Es curioso -o eso supongo-, pero mi mamá jamás nos inculcó el culto a la madre y los 10 de mayo nunca fueron en casa algo tan importante como, por ejemplo, la Nochebuena, la Navidad y el Año Nuevo. Al famoso Día de la Madre, yo lo asocio más bien con los festivales escolares de esa fecha, cuando desde días antes en la primaria nos ponían a hacer objetos manuales, casi siempre espantosos e inútiles, que las mamás recibían con fingida sorpresa y sobreactuado agradecimiento. A veces nos ponían a cantar, a recitar, a hacer bailes folclóricos, a realizar tablas gimnásticas o incluso a actuar, como la ocasión en que -estaba yo en tercero de primaria, en 1963, en el colegio de monjas donde estudié del 61 al 64 (el "Hernán Cortés", en Tlalpan)- actué por primera y única vez en mi vida, en el patio escolar, frente a un centenar de personas. Mi papel consistía en ser un alumno que se portaba mal y que era acusado por otro de alguna travesura, por lo que la maestra (actuada por una compañera) me tomaba de las patillas y me arrastraba hasta el pizarrón para regañarme enfrente de todos. Muy enojado, yo regresaba a mi pupitre y al pasar a un lado del delator, le gritaba un insulto tremebundo, cuyo significado aún no he logrado desentrañar, después de poco más de medio siglo: ¡"cuchara de viernes!".
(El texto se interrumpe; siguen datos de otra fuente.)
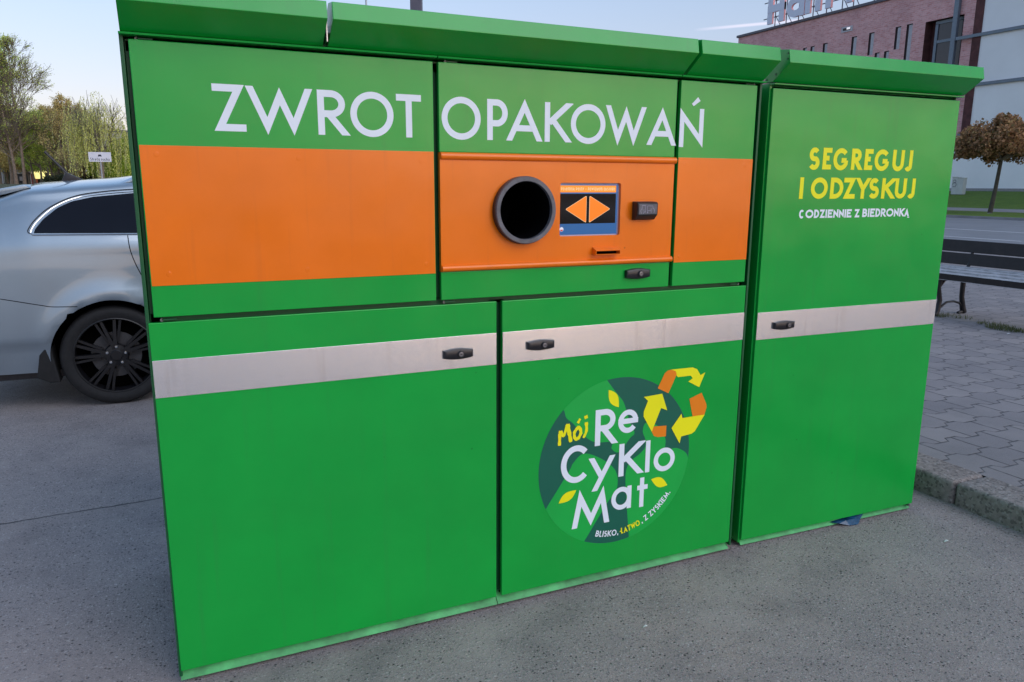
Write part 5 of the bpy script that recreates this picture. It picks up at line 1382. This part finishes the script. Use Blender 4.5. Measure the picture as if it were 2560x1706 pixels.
bushy(20, 108, 6.6, 8.0, 'low olive tree filling the far left gap', M['leaf_olive'], 12000, 28, GT, .12, base=.32)
bushy(120, 104, 6.2, 6.0, 'rounded green tree behind the middle of the row', M['leaf_spring'], 13000, 29, GT, .12, base=.32)
def willow(u, D, H, Wd, label, seed, mat, nst=420, low=.06, dens=1.0):
    random.seed(seed); x, y_ = at(u, D); z = gz(x, y_)
    t = empty('weeping_willow', (x, y_, z), 0, label=label, cat='tree', group=GT)
    mb = MB(); tips = []
    mb.tube([(0, 0, -.1), (.1, 0, H * .35)], [.30, .22], M['bark'], 9)
    for k_ in range(7):
        a = k_ * .9 + random.random(); branches(mb, Vector((.1, 0, H * random.uniform(.25, .36))), Vector((math.cos(a) * .55, math.sin(a) * .55, 1)).normalized(), H * .26, .10, 3, tips, M['bark_grey'], .55, .3, 3, (3, 4), .016)
    P_ = []
    for s_ in range(nst):
        if random.random() < .8 and tips: b, _ = random.choice(tips); b = b + Vector((random.gauss(0, .35), random.gauss(0, .35), random.gauss(0, .25)))
        else:
            a = random.uniform(0, 6.28); d = Wd * .5 * math.sqrt(random.random()); b = Vector((d * math.cos(a), d * math.sin(a), H * (.95 - .35 * (d / (Wd * .5)) ** 2)))
        L_ = min(b.z - H * low, random.uniform(.18, .62) * H); 
        if L_ <= .3: continue
        drift = Vector((random.gauss(0, .05), random.gauss(0, .05), 0)); out = Vector((b.x, b.y, 0)) * .10
        pts = [b + out * math.sin(min(1, k_ / 3) * 1.57) + drift * k_ - Vector((0, 0, L_ * k_ / 6)) for k_ in range(7)]
        if s_ % 2 == 0: mb.tube(pts, .012, M['bark_grey'], 3, cap=False)
        n = int(L_ / .11 * dens)
        for i in range(n):
            f = i / n * 6; j = min(5, int(f)); P_.append(pts[j].lerp(pts[j + 1], f - j))
    mb.build('trunk', t, fixn=False)
    P_ = np.array([tuple(p) for p in P_]); n = len(P_); P_ = P_ + rng.normal(size=(n, 3)) * .05
    a = np.array([0, 0, 1.]) + rng.normal(size=(n, 3)) * .35; a /= np.linalg.norm(a, axis=1, keepdims=True); b = np.cross(a, rng.normal(size=(n, 3))); b /= np.linalg.norm(b, axis=1, keepdims=True)
    s_ = .085 * rng.uniform(.6, 1.4, n)[:, None]; q = np.stack([P_ - a * s_, P_ + b * s_ * .4, P_ + a * s_, P_ - b * s_ * .4], 1).reshape(-1, 3)
    leaf_object('crown', q, mat, t)
willow(256, 80, 10.0, 5.4, 'weeping willow with trailing pale yellow shoots, its open crown above the sign', 31, M['leaf_willow'], 330)
bushy(318, 84, 5.2, 5.0, 'dense yellow-green drooping shrub beside the machine edge', M['leaf_dense'], 16000, 33, GT, .12, name='drooping_shrub', trunk=False, blobs=60)
bushy(285, 90, 4.2, 5.0, 'olive shrub under the willow, behind the sign post', M['leaf_dense'], 13000, 34, GT, .12, name='drooping_shrub', trunk=False, blobs=50)
bushy(222, 92, 5.6, 5.2, 'dark olive bush between willow trunk and brown tree', M['leaf_olive'], 13000, 35, GT, .12, name='shrub', trunk=False, blobs=50)
bushy(350, 95, 5.6, 6.5, 'rounded green bush hidden mostly by the machine edge', M['leaf_spring'], 12000, 36, GT, .14, name='shrub', trunk=False, blobs=50)
def hedge(u0, u1, D, H, label, seed):
    random.seed(seed); (xa, ya), (xb, yb) = at(u0, D), at(u1, D); C_, Rr = [], []
    z = gz((xa + xb) / 2, (ya + yb) / 2)
    for i in range(60):
        t = random.random(); C_.append((xa + (xb - xa) * t - (xa + xb) / 2, ya + (yb - ya) * t + random.uniform(-.6, .6) - (ya + yb) / 2, random.uniform(.2, H - .3))); Rr.append(random.uniform(.35, .6))
    t = leaf_object('hedge', leaf_cloud(C_, Rr, 12000, .10), M['leaf_dark']); t.location = ((xa + xb) / 2, (ya + yb) / 2, z); tag(t, label=label, cat='hedge')
hedge(118, 190, 84, .85, 'dark low hedge behind the silver car roof, below the lit yellow window', 41)
hedge(196, 345, 90, 1.0, 'dark low hedge running under the willow', 42)
# shops beyond the trees
def shopbox(u0, u1, D, z0, z1, mat, mb, org):
    (xa, ya), (xb, yb) = at(u0, D), at(u1, D); d = Vector((xb - xa, yb - ya)).normalized(); n = Vector((-d.y, d.x)) * .4
    if n.y < 0: n = -n
    mb.prism([(xa - org[0], ya - org[1]), (xb - org[0], yb - org[1]), (xb + n.x - org[0], yb + n.y - org[1]), (xa + n.x - org[0], ya + n.y - org[1])], z0, z1, mat, 'z')
o = at(60, 112); zg = gz(*o)
shop = empty('shop_pavilion', (o[0], o[1], zg), 0, label='low row of shops with white fascia and lit yellow windows behind the trees', cat='building')
mb = MB(); shopbox(-60, 215, 113, 0, 3.3, M['shop_dark'], mb, o); mb.build('wall', shop)
mb = MB(); shopbox(-60, 215, 112.9, 3.32, 3.7, M['plinth'], mb, o); mb.build('roof', shop)
mb = MB(); shopbox(38, 62, 112, 1.45, 2.3, M['shop_white'], mb, o); mb.build('fascia_sign', shop)
mb = MB(); shopbox(88, 116, 112, .75, 2.0, M['shop_yellow'], mb, o); mb.build('lit_window', shop)
mb = MB(); shopbox(119, 128, 112, .9, 1.8, M['shop_yellow'], mb, o); mb.build('lit_window', shop)
mb = MB(); shopbox(-6, 5, 112, .5, 2.2, M['shop_lime'], mb, o); mb.build('lit_panel', shop)
mb = MB(); shopbox(72, 80, 112, .0, 1.9, M['shop_white'], mb, o); mb.build('pillar', shop)
mb = MB(); shopbox(80, 92, 112, .0, 1.5, M['shop_red'], mb, o); mb.build('brick_pier', shop)
mb = MB(); shopbox(5, 10, 112, .0, 2.2, M['shop_white'], mb, o); shopbox(37, 43, 112, .2, 1.2, M['shop_white'], mb, o); mb.build('door_frame', shop)
mb = MB(); shopbox(51, 57, 111.9, .45, 1.05, M['louvre'], mb, o); mb.build('poster', shop)
o2 = at(130, 140)
ab_ = empty('apartment_block', (o2[0], o2[1], gz(*o2)), R(8), label='long flat-roofed block glimpsed behind the left trees', cat='building')
mb = MB(); mb.box(-26, 14, 0, 10, 0, 9.6, M['louvre']); mb.build('wall', ab_); mb = MB(); mb.box(-26.3, 14.3, -.3, 10.3, 9.61, 10.1, M['coping']); mb.build('roof', ab_)
for zz in (1.2, 4.0, 6.8):
    for i in range(10):
        mb = MB(); mb.box(-24 + i * 3.8, -22.2 + i * 3.8, -.04, -.002, zz, zz + 1.5, M['darkglass']); mb.build('window', ab_)

# far pale car
def far_car(u, D, label, mat):
    x, y_ = at(u, D); z = gz(x, y_)
    c = empty('parked_car', (x, y_, z + .02), R(-5), label=label, cat='car')
    mb = MB(); side = [(-2.1, .35), (-2.15, .75), (-2.0, .98), (-1.5, 1.32), (-1.0, 1.45), (.1, 1.47), (.65, 1.38), (1.15, 1.02), (1.9, .85), (2.1, .60), (2.1, .35)]
    mb.prism(side, -.85, .85, mat, 'y'); mb.build('body', c, bevel=.08, smooth=60, segs=3)
    mb = MB(); mb.prism([(-1.75, 1.0), (-1.42, 1.28), (-.98, 1.39), (.08, 1.40), (.58, 1.32), (.95, 1.02)], -.856, .856, M['tint'], 'y'); mb.build('window', c)
    for xx in (-1.3, 1.3):
        for s_ in (-1, 1):
            mb = MB(); mb.lathe([(.0, .1 * s_), (.2, .1 * s_), (.31, .09 * s_), (.31, -.1 * s_)], (xx, s_ * .78, .31), M['rubber'], 20); mb.build('wheel', c, smooth=40)
far_car(214, 104, 'pale car whose roof shows above the silver estate, left of the sign', M['car_white'])

# street tree, copper leaves, in front of the grey wall
def street_tree(x, y_, label, seed, mat, r=2.55, z0=2.85, z1=5.35, base=.16, n=34000):
    random.seed(seed)
    t = empty('street_tree', (x, y_, base), 0, label=label, cat='tree', group='round-headed street trees along the road')
    mb = MB(); mb.tube([(0, .25, -.1), (0, .1, 1.4), (0, 0, 2.9)], [.13, .10, .09], M['trunk_dark'], 10); tips = []
    for k_ in range(9):
        a = k_ * .7; branches(mb, Vector((0, 0, 2.85)), Vector((math.cos(a), math.sin(a), .55 + .3 * (k_ % 2))).normalized(), 1.2, .06, 2, tips, M['bark'], .5, .1)
    mb.build('trunk', t, fixn=False, smooth=True)
    C_, Rr = [], []
    zb, zt_ = z0 - base, z1 - base
    for _ in range(150):
        a = random.uniform(0, 6.28); q = math.sqrt(random.random()); d = r * q * .90
        top = zb + (zt_ - zb) * (.30 + .62 * math.sqrt(max(0, 1 - q * q))); bot = zb + .25 + .35 * q
        C_.append((d * math.cos(a), d * math.sin(a), random.uniform(bot, max(bot + .05, top)))); Rr.append(random.uniform(.14, .52))
    leaf_object('crown', leaf_cloud(C_, Rr, n, .080, aspect=.75), mat, t); return t
street_tree(41.7, 24.95, 'round-headed street tree with copper leaves on a slim trunk, before the grey wall', 51, M['leaf_red'])
street_tree(42.2, 32.6, 'round-headed copper tree mostly hidden by the single-door cabinet', 52, M['leaf_red'], r=2.8)

# dark gabled store across the car park, whose outline the screen mirrors
st = empty('store_building', (62, -190, 0), 0, label='dark gabled store building mirrored faintly in the machine screen', cat='building')
mb = MB(); mb.prism([(-34, 0), (14, 0), (14, 4.6), (5, 7.4), (-4, 4.6), (-34, 4.6)], -14, 0, M['shop_dark'], 'y'); mb.build('wall', st)
mb = MB(); mb.prism([(14.6, 4.45), (5, 7.45), (-4.6, 4.45), (-4.6, 4.75), (5, 7.8), (14.6, 4.75)], -14.3, .6, M['coping'], 'y'); mb.build('roof', st)
for i in range(7):
    mb = MB(); mb.box(-31 + i * 3.6, -28.6 + i * 3.6, .002, .05, 1.0, 3.4, M['darkglass']); mb.build('window', st)

mb = MB(); xs = np.arange(-420, 560, 6.0); top = [2.5 + 2.8 * abs(math.sin(x * .021)) + random.uniform(0, 2.4) + 1.5 * math.sin(x * .13) for x in xs]
vs = [(x, -262 + 6 * math.sin(x * .05), -.1) for x in xs] + [(x, -262 + 6 * math.sin(x * .05), t) for x, t in zip(xs, top)] + [(x, -280, t * .9) for x, t in zip(xs, top)]
n = len(xs); mb.add(vs, [(i, i + 1, n + i + 1, n + i) for i in range(n - 1)] + [(n + i, n + i + 1, 2 * n + i + 1, 2 * n + i) for i in range(n - 1)], M['bark'])
mb2 = MB(); xs = np.arange(-700, 400, 7.0); top = [6 + 4 * abs(math.sin(x * .017)) + random.uniform(0, 3.0) + 2 * math.sin(x * .11) for x in xs]
vs = [(x, 330 + 6 * math.sin(x * .05), -.1) for x in xs] + [(x, 330 + 6 * math.sin(x * .05), t) for x, t in zip(xs, top)] + [(x, 350, t * .9) for x, t in zip(xs, top)]
o_ = len(mb.v); mb.add(vs, [(i, i + 1, len(xs) + i + 1, len(xs) + i) for i in range(len(xs) - 1)] + [(len(xs) + i, len(xs) + i + 1, 2 * len(xs) + i + 1, 2 * len(xs) + i) for i in range(len(xs) - 1)], M['earth'])
tag(mb.build('treeline', fixn=False), kind='structure')  # far tree line ridges; the rear one is unseen, for panel reflections

# loose grit that has gathered along the machines and in the kerb gutter
V_ = []; F_ = []; random.seed(99)
def stone(x, y_, r):
    o = len(V_); a = random.uniform(0, 6.28)
    for k_ in range(4): V_.append((x + r * random.uniform(.7, 1.2) * math.cos(a + k_ * 1.57), y_ + r * random.uniform(.7, 1.2) * math.sin(a + k_ * 1.57), .0005))
    V_.append((x + r * .2, y_, r * random.uniform(.5, .9))); F_.extend([(o + k_, o + (k_ + 1) % 4, o + 4) for k_ in range(4)])
for _ in range(750): stone(random.uniform(-.1, 3.4), .02 - abs(random.gauss(0, .05)), random.uniform(.0012, .0042))
for _ in range(600): stone(3.553 - abs(random.gauss(0, .06)), random.uniform(-1.6, .9), random.uniform(.0015, .0055))
for _ in range(350): stone(random.uniform(-.8, 3.4), random.uniform(-1.3, 0), random.uniform(.001, .003))
mb = MB(); mb.add(V_, F_, M['kerb']); tag(mb.build('grit', fixn=False), kind='stuff', label='loose grit on the asphalt along the machine bases and kerb', cat='grit')
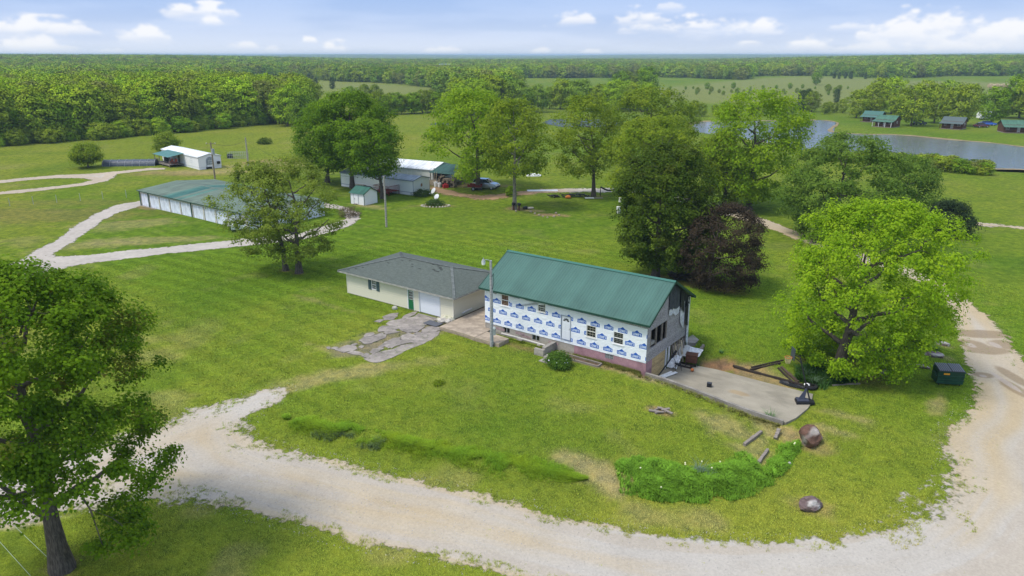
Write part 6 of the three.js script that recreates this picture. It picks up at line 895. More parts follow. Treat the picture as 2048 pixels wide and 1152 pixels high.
{ // broken driveway before the garage: every surviving piece of slab by itself
  const g = thing('broken_driveway', undefined, undefined, [0, 0, 0]); g.userData = { kind: 'structure', label: 'cracked concrete driveway with grass between its pieces before the garage' };
  const r = rng(17), mats = [0, 1, 2, 3].map((i) => std([0.25 + i * 0.02, 0.22 + i * 0.017, 0.195 + i * 0.014], 0.95, { m: grey, s: 1.6 + i * 0.3, b: 0.008 }));
  const sx = 340 / 2048, P = (x, y) => [640 + x * sx, 600 + y * sx];
  const pieces = [[[765, 205], [850, 172], [935, 165], [925, 200], [880, 235], [780, 240]], [[660, 262], [720, 240], [762, 245], [720, 272]], [[985, 240], [1000, 215], [1045, 180], [1110, 155], [1160, 150], [1130, 185], [1060, 215], [1010, 240]], [[835, 290], [880, 255], [940, 245], [1050, 225], [1150, 205], [1240, 205], [1350, 245], [1320, 270], [1250, 300], [1150, 300], [1060, 322], [960, 325], [880, 315]], [[960, 335], [1060, 330], [1150, 308], [1245, 308], [1240, 330], [1190, 365], [1160, 388], [1060, 392], [1010, 375]], [[720, 350], [760, 320], [870, 322], [950, 340], [900, 360], [800, 378], [720, 385]], [[775, 398], [830, 355], [900, 368], [950, 385], [880, 400], [800, 415]], [[535, 440], [560, 410], [640, 400], [655, 420], [600, 440], [550, 452]], [[490, 490], [540, 460], [620, 445], [735, 405], [780, 430], [770, 460], [680, 495], [620, 520], [550, 528]], [[1240, 360], [1290, 335], [1340, 325], [1425, 335], [1440, 365], [1380, 385], [1270, 402], [1235, 385]], [[1140, 420], [1180, 400], [1265, 410], [1370, 395], [1425, 388], [1400, 430], [1330, 480], [1250, 520], [1190, 540], [1110, 500], [1130, 460]], [[970, 465], [1000, 430], [1060, 405], [1130, 430], [1120, 455], [1080, 475], [1010, 470]], [[720, 560], [790, 510], [880, 470], [955, 460], [960, 480], [890, 520], [820, 545], [740, 575]], [[835, 560], [930, 500], [1030, 475], [1100, 490], [1110, 515], [1030, 525], [950, 545], [880, 580]], [[195, 600], [260, 580], [330, 552], [410, 560], [430, 590], [380, 610], [290, 632]], [[340, 640], [400, 612], [470, 630], [525, 655], [510, 672], [430, 660]], [[75, 575], [120, 566], [130, 585], [90, 592]], [[130, 588], [170, 570], [215, 578], [190, 600]], [[380, 540], [430, 525], [440, 540], [400, 550]], [[465, 575], [500, 552], [530, 558], [505, 585]], [[505, 680], [560, 645], [595, 660], [580, 690], [540, 695]], [[600, 630], [640, 595], [700, 585], [760, 590], [700, 625], [640, 650]], [[575, 700], [640, 660], [720, 635], [820, 610], [900, 590], [960, 560], [1100, 540], [1160, 550], [1100, 580], [990, 625], [930, 660], [840, 700], [720, 740], [650, 735]], [[780, 560], [830, 540], [870, 560], [830, 585]], [[1160, 200], [1200, 170], [1300, 195], [1440, 235], [1400, 250], [1350, 235], [1250, 195]]];
  pieces.forEach((q, i) => { const w = q.map(([x, y]) => at(...P(x, y))), cx = w.reduce((s, p) => s + p.x, 0) / w.length, cz = w.reduce((s, p) => s + p.z, 0) / w.length, y = land(cx, cz); const pts = []; w.forEach((p) => { p.x += (p.x - cx) * 0.17; p.z += (p.z - cz) * 0.17; }); w.forEach((p, k) => { const n = w[(k + 1) % w.length]; pts.push([p.x, p.z]); pts.push([(p.x + n.x) / 2 + (r() - 0.5) * 0.16, (p.z + n.z) / 2 + (r() - 0.5) * 0.16]); }); slabPoly(pts, y - 0.12, y + 0.035 + r() * 0.02).build('slab', mats[i % 4], g); });
}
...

Otro recuerdo de los 10 de mayo es el de las serenatas, ya en la adolescencia. Como en mi grupo de amigos, que se ampliaba extrañamente ese día, éramos tres o cuatro los que sabíamos tocar la guitarra y cantar, nos teníamos que fletar durante toda la noche para visitar una veintena de casas y homenajear (es un decir) a la santa madrecita de cada uno de nosotros. "Página blanca", "Reloj" y "Las mañanitas" solían ser las canciones que repetíamos una y otra vez. Conforme iban transcurriendo las horas, el grupo iba disminuyendo y ya para las cuatro o cinco de la madrugada, quedábamos siete u ocho. La verdad no me gustaba cuando tocaba llegar a mi casa (en la calle Magisterio Nacional, a dos cuadras del centro de Tlalpan). Como mi mamá no era afecta a las serenatas, lo hacía yo más por quedar bien con los cuates que por darle un gusto a mi madre, quien salía a las tres de la mañana con cara de "ojalá que esto termine pronto". Me parecía tan cursi que si nos hubiésemos saltado la visita a mi progenitora, lo habría agradecido... y esto fue a lo largo de cuatro años, de 1970 a 1973. Siempre terminábamos -ya sólo cinco o seis amigos- con las primeras luces del amanecer, tomando café en el Vips de Universidad y Miguel Ángel de Quevedo.
La verdad es que en mi familia era mayor el culto a la abuela que a la madre, en especial a mi abuela paterna, doña Guadalupe Ayala viuda de García. El 12 de diciembre de cada año se hacía un fiestón en la Quinta Guadalupe, una casona situada en la esquina de Coapa y Tesoreros -donde felizmente permanece-, en la tlalpeña colonia Toriello, a la que acudían muchísimos parientes y amigos para degustar el maravilloso pozole sinaloense que preparaba mi propia abuela (un día antes, ella misma nos ponía una chinga, a varios de sus nietos, al obligarnos a pelar y descabezar el maíz cacahuazintle, grano por grano) y los legendarios y deliciosos frijoles puercos que jamás he vuelto a comer.
Esas son mis memorias del 10 de mayo, una fecha que nunca fue tan trascendente para mí y para mis hermanos, gracias a que -como dije al principio- nuestra propia mamá (quien por fortuna aún vive y lleva sus noventa y dos años con estupenda salud) jamás nos lo inculcó. Quizá por eso nunca se nos desarrollaron la adoración nacional, tan exagerada, cursi y enfermiza, por la figura materna y el complejo de Edipo, tan común en el mexicano promedio. Gracias, mamá.